My Research Philosophy

My professional work is rooted in an interdisciplinary context, both in style and substance. I bring my background---which comprises a range of varied experiences including stints in academia, a public policy institute, and the private sector---into the classroom, as well as to my research papers. Moreover, my training in economics, politics, and computer science, in several different continents, allows me to meld the toolsets and paradigms from these disparate fields into an integrated framework for understanding the world. This diversity on several fronts, I believe, is what sets my work apart from others.

My approach to research is one of informed inquiry. The world is a complex place. As such, I believe in the utility of careful mathematical modeling, which makes problems to be analyzed explicit, lays out their limitations, and allows for the potential to yield otherwise counterintuitive findings. But there is little place for casual empiricism: All theoretical models need to confront the data. The underlying complementarity of theory and empirics, and back again, is what I would regard as a guiding principle for my research. My particular modeling strategy reflects my concern for the pervasiveness of political power structures, which includes the importance of heterogeneity in society, and the conditioning role of institutional mechanisms.
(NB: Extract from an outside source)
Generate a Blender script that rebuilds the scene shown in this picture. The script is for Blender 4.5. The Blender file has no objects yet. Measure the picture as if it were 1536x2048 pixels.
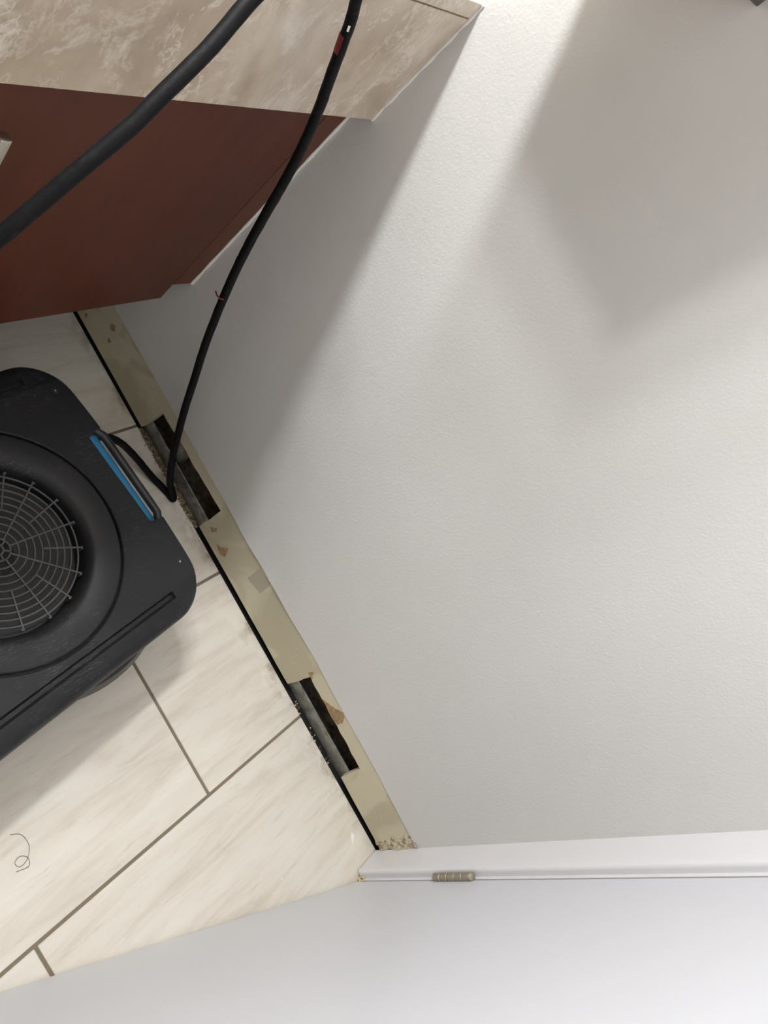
import bpy, bmesh, math, random
from mathutils import Vector, Matrix, noise, geometry

random.seed(7)
S = bpy.context.scene
COL = S.collection

# ------------------------------------------------------------------ camera
cam_data = bpy.data.cameras.new('camera')
cam = bpy.data.objects.new('camera', cam_data)
COL.objects.link(cam)
R = Matrix(((0.55704, -0.346602, 0.754701),
            (-0.480142, -0.875884, -0.047866),
            (0.67762, -0.3357, -0.654321)))          # columns: image right, image down, view direction
right, down, fwd = R.col[0], R.col[1], R.col[2]
M = Matrix((right, -down, -fwd)).transposed().to_4x4()
M.translation = Vector((-0.81617, 0.61378, 1.135))
cam.matrix_world = M
cam_data.sensor_fit = 'VERTICAL'
cam_data.sensor_height = 32.0
cam_data.lens = 1470.294 / 2048 * 32.0
cam_data.clip_start = 0.01
S.camera = cam

# ------------------------------------------------------------------ light and exposure
S.view_settings.view_transform = 'Standard'
S.view_settings.look = 'None'
S.view_settings.exposure = 0.0
S.view_settings.gamma = 1.0
S.view_settings.use_curve_mapping = False
world = bpy.data.worlds.new('world'); S.world = world
world.use_nodes = True
bg = world.node_tree.nodes['Background']
bg.inputs['Color'].default_value = (1.0, 0.97, 0.93, 1)
bg.inputs['Strength'].default_value = 0.01

LAMP_X = (-0.50, -0.66, -0.82)
LAMP_Y, LAMP_Z = 1.43, 1.86
LAMP_W = 33.5
for lx in LAMP_X:                                     # bulbs of the vanity light over the counter
    ld = bpy.data.lights.new('vanity_bulb', 'POINT')
    ld.energy = LAMP_W; ld.color = (0.965, 0.98, 1.0); ld.shadow_soft_size = 0.048
    lo = bpy.data.objects.new('vanity_bulb', ld); COL.objects.link(lo)
    lo.location = (lx, LAMP_Y, LAMP_Z)

# ------------------------------------------------------------------ material helpers
def new_mat(name, col, rough=0.5, metal=0.0, spec=0.5):
    m = bpy.data.materials.new(name); m.use_nodes = True
    b = m.node_tree.nodes['Principled BSDF']
    b.inputs['Base Color'].default_value = (*col, 1); b.inputs['Roughness'].default_value = rough
    b.inputs['Metallic'].default_value = metal; b.inputs['Specular IOR Level'].default_value = spec
    return m
def srgb(r, g, b):
    f = lambda c: (c/255/12.92 if c/255 <= 0.04045 else ((c/255+0.055)/1.055)**2.4)
    return (f(r), f(g), f(b))
class NT:
    def __init__(s, m): s.t = m.node_tree; s.b = s.t.nodes['Principled BSDF']
    def n(s, kind, **kw):
        o = s.t.nodes.new(kind)
        for k, v in kw.items():
            if k in o.inputs: o.inputs[k].default_value = v
            else: setattr(o, k, v)
        return o
    def l(s, a, b): s.t.links.new(a, b)
    def pos(s, scale=(1, 1, 1), rot=(0, 0, 0)):
        g = s.n('ShaderNodeNewGeometry'); mp = s.n('ShaderNodeMapping')
        mp.inputs['Scale'].default_value = scale; mp.inputs['Rotation'].default_value = rot
        s.l(g.outputs['Position'], mp.inputs['Vector']); return mp.outputs['Vector']
    def noise(s, vec, scale, detail=4, rough=0.55, dist=0.0):
        x = s.n('ShaderNodeTexNoise'); x.inputs['Scale'].default_value = scale; x.inputs['Detail'].default_value = detail
        x.inputs['Roughness'].default_value = rough; x.inputs['Distortion'].default_value = dist
        s.l(vec, x.inputs['Vector']); return x.outputs['Fac']
    def ramp(s, fac, stops):
        r = s.n('ShaderNodeValToRGB'); e = r.color_ramp.elements
        while len(e) < len(stops): e.new(0.5)
        for el, (p, c) in zip(e, stops):
            el.position = p; el.color = (*c, 1) if len(c) == 3 else c
        s.l(fac, r.inputs['Fac']); return r.outputs['Color']
    def mix(s, fac, a, b, mode='MIX'):
        x = s.n('ShaderNodeMix', data_type='RGBA', blend_type=mode)
        for sock, v in ((x.inputs[0], fac), (x.inputs[6], a), (x.inputs[7], b)):
            if hasattr(v, 'is_output'): s.l(v, sock)
            elif isinstance(v, (int, float)): sock.default_value = v
            else: sock.default_value = (*v, 1)
        return x.outputs[2]
    def math(s, op, a, b=0.0):
        x = s.n('ShaderNodeMath', operation=op)
        for sock, v in ((x.inputs[0], a), (x.inputs[1], b)):
            if hasattr(v, 'is_output'): s.l(v, sock)
            else: sock.default_value = v
        return x.outputs[0]
    def bump(s, h, strength, dist):
        x = s.n('ShaderNodeBump'); x.inputs['Strength'].default_value = strength; x.inputs['Distance'].default_value = dist
        s.l(h, x.inputs['Height']); s.l(x.outputs['Normal'], s.b.inputs['Normal'])
    def base(s, c): s.l(c, s.b.inputs['Base Color'])
BW = lambda v: (v, v, v)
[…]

My research agenda can be divided into four broad research fronts: Positive international political economy; international finance; comparative political economy in development; and international technology policy. The bulk of my current research efforts are focused on modeling the interactions between international trade and financial phenomena---such as trade volumes, exchange rates and regimes, and currency crises---and political-economic pressures, including political risk, special interest politics, legislative bargaining, and social movement formation. This agenda goes beyond my dissertation. For example, I have a paper, currently on R&R status with Economics of Governance, which uses a gravity model to explore the impact that democratic regimes exert on bilateral trade flows between two countries. I also have a paper, under review with the Journal of International Development, which employs several instruments in order to disentangle the endogeneity problem between political regimes and economic growth.

It my view, there are deep unanswered questions that remain in international macroeconomics and trade, and that explicitly combining the interdisciplinary perspective of economics and politics offers a rich treasure trove of potential answers. I hope to pursue issues along this frontier for a good number of years to come. Why are intermediate exchange rate regimes so popular, and can they ever be sustained indefinitely? If financial variables in politically unstable countries appear to be excessively volatile, can we peer into the black box that we call political risk? What explains growth in some emerging markets, while growth seems to be anemic in others? These are all questions that appear amenable to careful consideration of different political-economic influences, and indeed economists and political scientists have begun to frame research projects along these lines.

My work in other areas usually involves an international component---a reflection of my underlying interest and training. These have resulted in several publications, some in refereed journals. In a coauthored paper (with Tracy Yang), we utilized a sequence of empirical tests, culminating in SVAR methods, to Thai data in order to determine whether the common prescription of competitive exchange rate devaluations was actually expansionary or contractionary. In another coauthored paper (with Chia Siow Yue), we applied the insights from New Economic Geography as a conceptual framework for understanding Singapore’s aspirations to be a regional hub in information and communications technology.

Economists are in the business of understanding the world, so that it can be a better place. It is my conviction that research questions that are divorced from contemporary issues and problems---no matter how mathematically elegant or analytically rigorous---are of limited value. Normative analyses, therefore, typically accompany my positive research.